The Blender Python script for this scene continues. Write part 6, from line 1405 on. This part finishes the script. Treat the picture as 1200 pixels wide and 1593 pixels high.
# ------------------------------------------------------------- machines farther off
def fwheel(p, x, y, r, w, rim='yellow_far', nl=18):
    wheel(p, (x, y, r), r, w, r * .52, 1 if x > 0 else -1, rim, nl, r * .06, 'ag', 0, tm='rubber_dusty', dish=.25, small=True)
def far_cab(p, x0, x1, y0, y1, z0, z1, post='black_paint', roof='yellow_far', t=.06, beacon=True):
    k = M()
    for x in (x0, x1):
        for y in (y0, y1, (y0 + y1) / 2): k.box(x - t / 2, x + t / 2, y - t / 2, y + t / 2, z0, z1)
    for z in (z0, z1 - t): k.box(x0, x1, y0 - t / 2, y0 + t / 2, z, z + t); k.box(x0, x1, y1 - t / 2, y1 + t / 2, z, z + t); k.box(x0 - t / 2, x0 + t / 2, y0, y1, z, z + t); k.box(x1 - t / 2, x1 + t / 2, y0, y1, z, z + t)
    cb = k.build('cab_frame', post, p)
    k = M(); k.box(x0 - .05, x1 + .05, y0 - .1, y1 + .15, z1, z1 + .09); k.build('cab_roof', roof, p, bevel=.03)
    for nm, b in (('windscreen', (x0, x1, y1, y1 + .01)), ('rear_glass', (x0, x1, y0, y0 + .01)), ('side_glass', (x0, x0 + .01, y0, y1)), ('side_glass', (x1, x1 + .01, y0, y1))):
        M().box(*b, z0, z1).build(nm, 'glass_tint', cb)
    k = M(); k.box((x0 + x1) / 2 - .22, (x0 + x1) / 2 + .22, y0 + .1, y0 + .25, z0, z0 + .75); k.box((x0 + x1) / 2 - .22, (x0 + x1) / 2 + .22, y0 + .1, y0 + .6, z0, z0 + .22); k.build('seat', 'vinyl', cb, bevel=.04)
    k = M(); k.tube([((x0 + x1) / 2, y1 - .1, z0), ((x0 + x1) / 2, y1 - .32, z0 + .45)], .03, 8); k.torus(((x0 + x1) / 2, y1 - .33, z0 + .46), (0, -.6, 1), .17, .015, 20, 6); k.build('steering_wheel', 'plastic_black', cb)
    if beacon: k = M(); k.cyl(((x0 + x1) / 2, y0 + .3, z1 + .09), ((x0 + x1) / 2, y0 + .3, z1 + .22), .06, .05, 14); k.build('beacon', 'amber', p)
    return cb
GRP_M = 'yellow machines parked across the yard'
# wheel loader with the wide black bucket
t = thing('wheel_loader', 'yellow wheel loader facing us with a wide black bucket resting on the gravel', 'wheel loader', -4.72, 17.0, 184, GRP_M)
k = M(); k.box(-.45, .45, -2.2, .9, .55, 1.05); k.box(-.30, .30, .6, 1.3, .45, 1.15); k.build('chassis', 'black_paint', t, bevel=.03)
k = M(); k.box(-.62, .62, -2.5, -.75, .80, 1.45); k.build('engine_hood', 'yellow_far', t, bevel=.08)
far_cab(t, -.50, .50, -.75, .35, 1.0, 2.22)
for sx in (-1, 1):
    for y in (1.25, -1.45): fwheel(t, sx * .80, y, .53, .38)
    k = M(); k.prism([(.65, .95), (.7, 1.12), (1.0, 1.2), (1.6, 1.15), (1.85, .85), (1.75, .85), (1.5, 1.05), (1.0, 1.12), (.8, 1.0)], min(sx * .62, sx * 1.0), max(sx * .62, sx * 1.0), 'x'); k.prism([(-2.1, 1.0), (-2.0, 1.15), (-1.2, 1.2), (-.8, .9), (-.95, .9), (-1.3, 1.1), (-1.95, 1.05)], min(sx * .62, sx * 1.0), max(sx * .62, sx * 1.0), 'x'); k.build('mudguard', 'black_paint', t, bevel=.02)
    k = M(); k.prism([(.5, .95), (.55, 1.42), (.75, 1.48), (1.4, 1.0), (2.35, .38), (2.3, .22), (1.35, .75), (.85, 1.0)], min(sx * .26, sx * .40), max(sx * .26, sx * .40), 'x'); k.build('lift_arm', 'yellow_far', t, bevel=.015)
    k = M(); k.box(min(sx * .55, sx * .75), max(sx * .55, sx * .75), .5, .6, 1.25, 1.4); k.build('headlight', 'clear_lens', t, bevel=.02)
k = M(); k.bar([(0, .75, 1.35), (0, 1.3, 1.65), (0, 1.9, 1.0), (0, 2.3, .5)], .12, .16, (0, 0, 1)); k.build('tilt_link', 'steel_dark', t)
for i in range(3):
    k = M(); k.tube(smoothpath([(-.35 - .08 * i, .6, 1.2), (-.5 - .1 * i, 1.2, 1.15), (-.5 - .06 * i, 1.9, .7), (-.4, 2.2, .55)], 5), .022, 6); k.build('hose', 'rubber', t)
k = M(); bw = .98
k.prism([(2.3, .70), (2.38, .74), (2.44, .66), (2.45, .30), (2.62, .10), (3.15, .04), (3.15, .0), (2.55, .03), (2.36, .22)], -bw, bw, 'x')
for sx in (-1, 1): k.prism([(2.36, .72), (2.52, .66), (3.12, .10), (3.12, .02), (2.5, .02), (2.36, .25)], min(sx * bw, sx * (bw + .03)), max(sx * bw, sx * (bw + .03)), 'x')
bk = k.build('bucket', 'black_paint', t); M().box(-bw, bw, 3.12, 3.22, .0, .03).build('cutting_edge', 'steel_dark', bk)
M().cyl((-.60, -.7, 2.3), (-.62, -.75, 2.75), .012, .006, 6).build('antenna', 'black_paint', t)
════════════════
[Given problem]
Copy the data above in full, character for character.

[Problem solution]
The Blender Python script for this scene continues. Write part 6, from line 1405 on. This part finishes the script. Treat the picture as 1200 pixels wide and 1593 pixels high.
# ------------------------------------------------------------- machines farther off
def fwheel(p, x, y, r, w, rim='yellow_far', nl=18):
    wheel(p, (x, y, r), r, w, r * .52, 1 if x > 0 else -1, rim, nl, r * .06, 'ag', 0, tm='rubber_dusty', dish=.25, small=True)
def far_cab(p, x0, x1, y0, y1, z0, z1, post='black_paint', roof='yellow_far', t=.06, beacon=True):
    k = M()
    for x in (x0, x1):
        for y in (y0, y1, (y0 + y1) / 2): k.box(x - t / 2, x + t / 2, y - t / 2, y + t / 2, z0, z1)
    for z in (z0, z1 - t): k.box(x0, x1, y0 - t / 2, y0 + t / 2, z, z + t); k.box(x0, x1, y1 - t / 2, y1 + t / 2, z, z + t); k.box(x0 - t / 2, x0 + t / 2, y0, y1, z, z + t); k.box(x1 - t / 2, x1 + t / 2, y0, y1, z, z + t)
    cb = k.build('cab_frame', post, p)
    k = M(); k.box(x0 - .05, x1 + .05, y0 - .1, y1 + .15, z1, z1 + .09); k.build('cab_roof', roof, p, bevel=.03)
    for nm, b in (('windscreen', (x0, x1, y1, y1 + .01)), ('rear_glass', (x0, x1, y0, y0 + .01)), ('side_glass', (x0, x0 + .01, y0, y1)), ('side_glass', (x1, x1 + .01, y0, y1))):
        M().box(*b, z0, z1).build(nm, 'glass_tint', cb)
    k = M(); k.box((x0 + x1) / 2 - .22, (x0 + x1) / 2 + .22, y0 + .1, y0 + .25, z0, z0 + .75); k.box((x0 + x1) / 2 - .22, (x0 + x1) / 2 + .22, y0 + .1, y0 + .6, z0, z0 + .22); k.build('seat', 'vinyl', cb, bevel=.04)
    k = M(); k.tube([((x0 + x1) / 2, y1 - .1, z0), ((x0 + x1) / 2, y1 - .32, z0 + .45)], .03, 8); k.torus(((x0 + x1) / 2, y1 - .33, z0 + .46), (0, -.6, 1), .17, .015, 20, 6); k.build('steering_wheel', 'plastic_black', cb)
    if beacon: k = M(); k.cyl(((x0 + x1) / 2, y0 + .3, z1 + .09), ((x0 + x1) / 2, y0 + .3, z1 + .22), .06, .05, 14); k.build('beacon', 'amber', p)
    return cb
GRP_M = 'yellow machines parked across the yard'
# wheel loader with the wide black bucket
t = thing('wheel_loader', 'yellow wheel loader facing us with a wide black bucket resting on the gravel', 'wheel loader', -4.72, 17.0, 184, GRP_M)
k = M(); k.box(-.45, .45, -2.2, .9, .55, 1.05); k.box(-.30, .30, .6, 1.3, .45, 1.15); k.build('chassis', 'black_paint', t, bevel=.03)
k = M(); k.box(-.62, .62, -2.5, -.75, .80, 1.45); k.build('engine_hood', 'yellow_far', t, bevel=.08)
far_cab(t, -.50, .50, -.75, .35, 1.0, 2.22)
for sx in (-1, 1):
    for y in (1.25, -1.45): fwheel(t, sx * .80, y, .53, .38)
    k = M(); k.prism([(.65, .95), (.7, 1.12), (1.0, 1.2), (1.6, 1.15), (1.85, .85), (1.75, .85), (1.5, 1.05), (1.0, 1.12), (.8, 1.0)], min(sx * .62, sx * 1.0), max(sx * .62, sx * 1.0), 'x'); k.prism([(-2.1, 1.0), (-2.0, 1.15), (-1.2, 1.2), (-.8, .9), (-.95, .9), (-1.3, 1.1), (-1.95, 1.05)], min(sx * .62, sx * 1.0), max(sx * .62, sx * 1.0), 'x'); k.build('mudguard', 'black_paint', t, bevel=.02)
    k = M(); k.prism([(.5, .95), (.55, 1.42), (.75, 1.48), (1.4, 1.0), (2.35, .38), (2.3, .22), (1.35, .75), (.85, 1.0)], min(sx * .26, sx * .40), max(sx * .26, sx * .40), 'x'); k.build('lift_arm', 'yellow_far', t, bevel=.015)
    k = M(); k.box(min(sx * .55, sx * .75), max(sx * .55, sx * .75), .5, .6, 1.25, 1.4); k.build('headlight', 'clear_lens', t, bevel=.02)
k = M(); k.bar([(0, .75, 1.35), (0, 1.3, 1.65), (0, 1.9, 1.0), (0, 2.3, .5)], .12, .16, (0, 0, 1)); k.build('tilt_link', 'steel_dark', t)
for i in range(3):
    k = M(); k.tube(smoothpath([(-.35 - .08 * i, .6, 1.2), (-.5 - .1 * i, 1.2, 1.15), (-.5 - .06 * i, 1.9, .7), (-.4, 2.2, .55)], 5), .022, 6); k.build('hose', 'rubber', t)
k = M(); bw = .98
k.prism([(2.3, .70), (2.38, .74), (2.44, .66), (2.45, .30), (2.62, .10), (3.15, .04), (3.15, .0), (2.55, .03), (2.36, .22)], -bw, bw, 'x')
for sx in (-1, 1): k.prism([(2.36, .72), (2.52, .66), (3.12, .10), (3.12, .02), (2.5, .02), (2.36, .25)], min(sx * bw, sx * (bw + .03)), max(sx * bw, sx * (bw + .03)), 'x')
bk = k.build('bucket', 'black_paint', t); M().box(-bw, bw, 3.12, 3.22, .0, .03).build('cutting_edge', 'steel_dark', bk)
M().cyl((-.60, -.7, 2.3), (-.62, -.75, 2.75), .012, .006, 6).build('antenna', 'black_paint', t)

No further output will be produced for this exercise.